I'm shaking. I'm managing to control it so it doesn't really show, but I'm actually physically trembling, and it's hard to write and type and not leap out of my chair with excitement. As I write about this, I'm physically calming down (which is what I hoped); my heart rate is slowing, I can breathe again. Slow breathing; calming down. Thought begins to emerge from the chaos, guided by and in the form of a string of words; typing them out as I think them is one way to pull them down, give myself something to focus on, some way of building up a structure around myself again.

This is how I deal with ambiguity quickly and in a way that lets me take the risk of diving off a cliff and blowing all my mental models up at any time; I have a quick-release tent. Sometimes I should let myself free-fall for longer before pulling the parachute ripcord - and sometimes I should decide that I'm not going to pull the ripcord at all, just let myself go down, down, down until some external force makes my thinking solidify. But right now, I need to find my footing quickly, so I can do some work on FUDCon in the few hours between class and seminar. So I deploy the meta, and it lets me step back, step out of myself, assess, calm down. Calm down. Calm down.

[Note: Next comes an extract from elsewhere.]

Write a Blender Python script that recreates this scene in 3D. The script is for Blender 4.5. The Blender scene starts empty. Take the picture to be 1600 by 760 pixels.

Okay. Okay. Now. What the hell just happened?

I went to class; I woke up in the morning and got in the car and drove out to Purdue again and went to ENE 69500 05 History and Philosophy of Engineering Education in ARMS 3115. Robin and Alice (Robin Adams and Alice Pawley, the professors) saw me, waved me in, whispered a quick sentence of context, and invited me to join a nearby discussion group. That's what happened. Then what happened? The topic for the day was "what do engineers describe as engineering?" and there were readings by Bucciarelli, Koen, Jonassen, Strobel, et. al on various aspects of philosophy and problem-solving method and papers written about practitioners and papers written for engineering educators and I had read what I could, which was everything - and understood what I was able, which was not a lot. That's what happened. (I'm still calming down, as you can tell.)

Then what happened? Discussion started. And I found myself in the middle of a conversation that was just at the edge of my ability to grasp it. There are a series of scrawls in rapidly generating handwriting sprawling across the back of the syllabus, pages of my notebook (new vocabulary words: my notebook is a "cognitive artifact" that, when I use it as a prop to talk with someone else about stuff, becomes a "boundary object") - notes on the conversation, notes for the conversation, meta-notes observing my reaction to the conversation, asides on how this fits into the community work we're doing at Red Hat, random scribbles of glee - parallel threads of thought, written down as rapidly as my hand would go. (Not very fast. It's why I prefer typing.)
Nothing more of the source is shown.